Это бытие, чистое и плотное, без пробелов, без пустоты, само утверждается во мне благодаря своей собственной весомости. Таким образом, поскольку источник всякого бытия и всякой позитивности – Бог, та позитивность, та полнота существования, какую представляет собой истинное суждение, имеет свой источник не во мне самом, ибо я – ничто, но лишь в Боге. И было бы неверно усматривать в этой теории всего лишь попытку примирить рационалистическую метафизику с христианской теологией. Она выражает на языке своей эпохи то, что ученый сознавал во все времена: что он есть только чистое ничто, только взгляд, устремленный на неподатливую, вечную, бесконечно весомую истину. Тремя годами позже, в 1644 г., Декарт, казалось бы, вновь признает за нами свободу безразличия:
«В том, что в нас есть свобода и безразличие, мы уверены настолько, что ничего не постигаем с большей ясностью, так что всемогущество Божие отнюдь не должно мешать нам чувствовать себя свободными».
Но это простая предосторожность: Декарта встревожил шум вокруг «Августина» («Августин» – вышедшее посмертно (1640) произведение голландского теолога К. Янсения, с котором он излагал, в своей интерпретации, воззрения Августина на соотношение благодати и предопределения). Противники Янсения усмотрели в этом сочинении кальвинизм. В 1642 г. оно было осуждено католической церковью., он не хотел быть осужденным Сорбонной. Надо отметить, что новая концепция свободы, исключающая свободный выбор, распространяется теперь уже на все сферы, куда простирается его рефлексия. Декарт пишет Мерсенну:
«Вы не согласны с моим утверждением: Для того чтобы правильно поступать, надо правильно судить; но я все же полагаю, что обычная схоластическая доктрина состоит в следующем: Voluntas поп fertur in malum, nisi quatenus ei sub aliqua ratione boni repraesentatur ab intellectu (воля влечется ко злу лишь постольку, поскольку ум представляет ей зло в виде блага), откуда и пошло изречение: omnis peccans est ignorans (согрешают по неведению), так что, если бы разум никогда не представлял воле как благо то, что таковым не является, она никогда не могла бы сделать неверный выбор».
* * *
Теперь тезис приобрел завершенность: ясное видение Блага влечет за собой действие, так же как отчетливое видение Истины влечет за собой согласие. Ибо Благо и Истина суть одно и то же, а именно Бытие. И если Декарт утверждает, что мы никогда не бываем столь свободны, как тогда, когда творим Благо, то при этом он подменяет определение свободы через автономию определением ее через ценность поступка: самое свободное действие – то, которое является наилучшим, наиболее согласующимся со всеобщим порядком. И это отвечает логике его учения. Если мы не устанавливаем своего Блага, если Благо a priori обладает независимым существованием, разве могли бы мы видеть Благо и не творить его?

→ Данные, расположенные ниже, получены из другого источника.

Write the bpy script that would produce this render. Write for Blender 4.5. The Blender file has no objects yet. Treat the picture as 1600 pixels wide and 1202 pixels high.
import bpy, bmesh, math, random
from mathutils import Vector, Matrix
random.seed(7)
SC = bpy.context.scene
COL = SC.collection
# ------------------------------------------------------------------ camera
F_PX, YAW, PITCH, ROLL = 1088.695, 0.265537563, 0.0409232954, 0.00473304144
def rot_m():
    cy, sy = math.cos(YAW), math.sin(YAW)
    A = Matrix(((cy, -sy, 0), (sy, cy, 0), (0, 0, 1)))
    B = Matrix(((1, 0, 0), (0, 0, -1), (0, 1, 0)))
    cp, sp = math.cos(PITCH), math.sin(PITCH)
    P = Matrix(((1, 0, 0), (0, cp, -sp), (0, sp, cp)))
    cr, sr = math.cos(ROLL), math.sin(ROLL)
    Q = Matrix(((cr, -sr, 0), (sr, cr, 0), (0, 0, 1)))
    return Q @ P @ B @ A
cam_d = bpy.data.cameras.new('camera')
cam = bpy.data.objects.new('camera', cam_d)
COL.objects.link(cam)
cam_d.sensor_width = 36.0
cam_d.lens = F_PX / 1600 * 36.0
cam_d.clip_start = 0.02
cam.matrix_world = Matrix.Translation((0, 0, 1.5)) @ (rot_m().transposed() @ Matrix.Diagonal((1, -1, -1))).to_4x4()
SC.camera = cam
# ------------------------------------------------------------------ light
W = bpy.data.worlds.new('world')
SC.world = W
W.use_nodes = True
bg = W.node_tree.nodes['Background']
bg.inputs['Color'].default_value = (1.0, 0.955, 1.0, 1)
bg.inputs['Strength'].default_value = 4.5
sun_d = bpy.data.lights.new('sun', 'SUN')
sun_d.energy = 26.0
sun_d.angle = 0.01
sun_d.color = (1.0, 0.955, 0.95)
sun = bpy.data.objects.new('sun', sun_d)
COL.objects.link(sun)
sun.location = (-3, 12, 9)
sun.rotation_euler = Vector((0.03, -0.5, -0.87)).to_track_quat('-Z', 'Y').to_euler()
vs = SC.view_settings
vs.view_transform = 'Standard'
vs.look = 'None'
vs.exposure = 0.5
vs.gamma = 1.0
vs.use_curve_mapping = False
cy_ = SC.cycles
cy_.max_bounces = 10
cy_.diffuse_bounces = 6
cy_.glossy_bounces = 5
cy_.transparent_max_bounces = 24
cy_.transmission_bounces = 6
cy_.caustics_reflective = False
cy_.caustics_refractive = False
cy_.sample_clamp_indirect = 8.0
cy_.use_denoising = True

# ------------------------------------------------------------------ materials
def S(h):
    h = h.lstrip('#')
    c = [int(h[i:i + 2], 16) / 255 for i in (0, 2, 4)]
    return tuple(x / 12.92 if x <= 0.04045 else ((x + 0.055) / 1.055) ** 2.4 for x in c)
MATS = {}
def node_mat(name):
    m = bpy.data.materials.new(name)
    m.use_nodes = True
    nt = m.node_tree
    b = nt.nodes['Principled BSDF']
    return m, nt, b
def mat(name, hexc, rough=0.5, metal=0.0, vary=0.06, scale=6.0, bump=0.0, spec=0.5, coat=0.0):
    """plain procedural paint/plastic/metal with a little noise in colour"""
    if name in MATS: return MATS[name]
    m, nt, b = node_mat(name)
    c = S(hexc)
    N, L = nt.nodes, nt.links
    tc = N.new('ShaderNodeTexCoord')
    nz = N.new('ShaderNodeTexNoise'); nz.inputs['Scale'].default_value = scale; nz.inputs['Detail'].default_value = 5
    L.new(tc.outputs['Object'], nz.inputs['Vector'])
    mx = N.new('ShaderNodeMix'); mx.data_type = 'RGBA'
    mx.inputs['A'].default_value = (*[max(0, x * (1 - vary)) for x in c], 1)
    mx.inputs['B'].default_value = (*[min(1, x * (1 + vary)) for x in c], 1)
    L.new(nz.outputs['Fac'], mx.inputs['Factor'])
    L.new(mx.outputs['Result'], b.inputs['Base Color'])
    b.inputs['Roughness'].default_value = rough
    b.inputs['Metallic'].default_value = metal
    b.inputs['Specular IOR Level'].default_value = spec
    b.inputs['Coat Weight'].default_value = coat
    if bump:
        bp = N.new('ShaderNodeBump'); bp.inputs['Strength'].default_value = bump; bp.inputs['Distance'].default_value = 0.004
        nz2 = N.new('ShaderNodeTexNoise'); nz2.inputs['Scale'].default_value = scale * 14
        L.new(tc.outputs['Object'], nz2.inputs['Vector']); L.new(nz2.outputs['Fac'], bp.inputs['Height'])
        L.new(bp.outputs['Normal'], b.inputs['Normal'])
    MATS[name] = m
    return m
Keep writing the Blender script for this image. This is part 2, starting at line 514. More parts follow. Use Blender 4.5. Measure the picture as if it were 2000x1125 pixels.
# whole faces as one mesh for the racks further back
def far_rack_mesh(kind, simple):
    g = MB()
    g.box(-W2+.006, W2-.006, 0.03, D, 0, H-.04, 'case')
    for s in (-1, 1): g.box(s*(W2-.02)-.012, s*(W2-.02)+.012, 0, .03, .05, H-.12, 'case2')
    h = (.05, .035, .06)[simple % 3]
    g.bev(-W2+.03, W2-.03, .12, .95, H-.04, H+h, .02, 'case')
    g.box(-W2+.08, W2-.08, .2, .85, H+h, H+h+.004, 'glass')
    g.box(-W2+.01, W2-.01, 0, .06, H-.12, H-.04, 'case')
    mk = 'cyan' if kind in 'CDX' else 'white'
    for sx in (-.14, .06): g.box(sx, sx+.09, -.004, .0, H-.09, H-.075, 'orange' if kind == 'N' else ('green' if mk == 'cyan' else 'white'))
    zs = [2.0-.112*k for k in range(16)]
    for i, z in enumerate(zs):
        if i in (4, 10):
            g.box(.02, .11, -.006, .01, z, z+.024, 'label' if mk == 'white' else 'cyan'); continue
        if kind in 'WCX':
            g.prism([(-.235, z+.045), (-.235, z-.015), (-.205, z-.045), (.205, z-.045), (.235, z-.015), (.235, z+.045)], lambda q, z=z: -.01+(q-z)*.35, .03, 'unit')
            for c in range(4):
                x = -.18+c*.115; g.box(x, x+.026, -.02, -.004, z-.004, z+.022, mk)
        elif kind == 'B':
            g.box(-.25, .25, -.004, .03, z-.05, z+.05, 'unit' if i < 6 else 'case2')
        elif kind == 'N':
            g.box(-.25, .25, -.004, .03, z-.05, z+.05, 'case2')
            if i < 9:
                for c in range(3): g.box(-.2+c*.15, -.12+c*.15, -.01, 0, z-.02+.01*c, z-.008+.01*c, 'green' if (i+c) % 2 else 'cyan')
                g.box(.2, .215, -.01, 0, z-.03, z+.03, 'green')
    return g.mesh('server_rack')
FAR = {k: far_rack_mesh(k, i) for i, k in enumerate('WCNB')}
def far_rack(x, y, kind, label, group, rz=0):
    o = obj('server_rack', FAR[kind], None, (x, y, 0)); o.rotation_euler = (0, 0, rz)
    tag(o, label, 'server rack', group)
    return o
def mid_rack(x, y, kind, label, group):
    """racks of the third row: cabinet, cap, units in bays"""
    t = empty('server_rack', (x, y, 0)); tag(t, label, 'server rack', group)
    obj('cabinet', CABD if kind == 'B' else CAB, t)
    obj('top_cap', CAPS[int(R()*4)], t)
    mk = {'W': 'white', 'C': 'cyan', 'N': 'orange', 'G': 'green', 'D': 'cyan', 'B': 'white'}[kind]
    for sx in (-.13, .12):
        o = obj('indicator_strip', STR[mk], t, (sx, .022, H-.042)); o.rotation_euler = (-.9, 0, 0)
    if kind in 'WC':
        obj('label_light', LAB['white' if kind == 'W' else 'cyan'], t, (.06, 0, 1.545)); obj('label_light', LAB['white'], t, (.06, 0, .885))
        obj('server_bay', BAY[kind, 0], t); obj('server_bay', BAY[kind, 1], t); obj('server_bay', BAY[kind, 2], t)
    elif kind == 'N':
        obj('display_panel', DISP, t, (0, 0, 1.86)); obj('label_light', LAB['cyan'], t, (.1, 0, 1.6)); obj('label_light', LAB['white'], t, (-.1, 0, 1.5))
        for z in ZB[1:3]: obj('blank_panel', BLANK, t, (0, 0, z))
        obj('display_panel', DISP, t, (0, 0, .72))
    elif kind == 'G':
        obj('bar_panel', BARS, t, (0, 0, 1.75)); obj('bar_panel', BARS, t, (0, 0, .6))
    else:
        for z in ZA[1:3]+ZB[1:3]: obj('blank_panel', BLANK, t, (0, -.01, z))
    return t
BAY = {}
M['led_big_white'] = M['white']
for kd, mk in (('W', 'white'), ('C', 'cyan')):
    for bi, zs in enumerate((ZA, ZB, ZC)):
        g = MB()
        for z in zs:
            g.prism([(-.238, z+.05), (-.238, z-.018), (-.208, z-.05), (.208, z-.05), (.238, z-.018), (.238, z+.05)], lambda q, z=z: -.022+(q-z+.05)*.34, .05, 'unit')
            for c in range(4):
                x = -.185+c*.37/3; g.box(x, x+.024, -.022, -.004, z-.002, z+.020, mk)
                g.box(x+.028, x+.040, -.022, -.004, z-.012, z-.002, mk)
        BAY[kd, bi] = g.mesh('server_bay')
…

И все же в разысканиях Истины, как и в поисках Блага, мы обнаруживаем подлинную автономию человека. Но эта автономия обусловлена лишь тем, что он есть небытие. Именно через свое небытие и именно постольку, поскольку он имеет дело с Небытием, Злом, Заблуждением, человек ускользает от Бога, потому что Бог, как бесконечная полнота бытия, не мог бы ни породить небытие, ни управлять им. Он вложил в меня позитивное содержание; как творец он ответствен за все, что во мне есть.
Но моя конечность и ограниченность, моя теневая сторона отдаляют меня от Бога. Если я сохраняю свободу безразличия, то лишь по отношению к тому, чего я не знаю или что знаю недостаточно хорошо, по отношению к ущербным, искаженным, смутным идеям. Всем этим «ничто» я, будучи и сам небытием, могу сказать нет: я могу не решиться действовать или утверждать.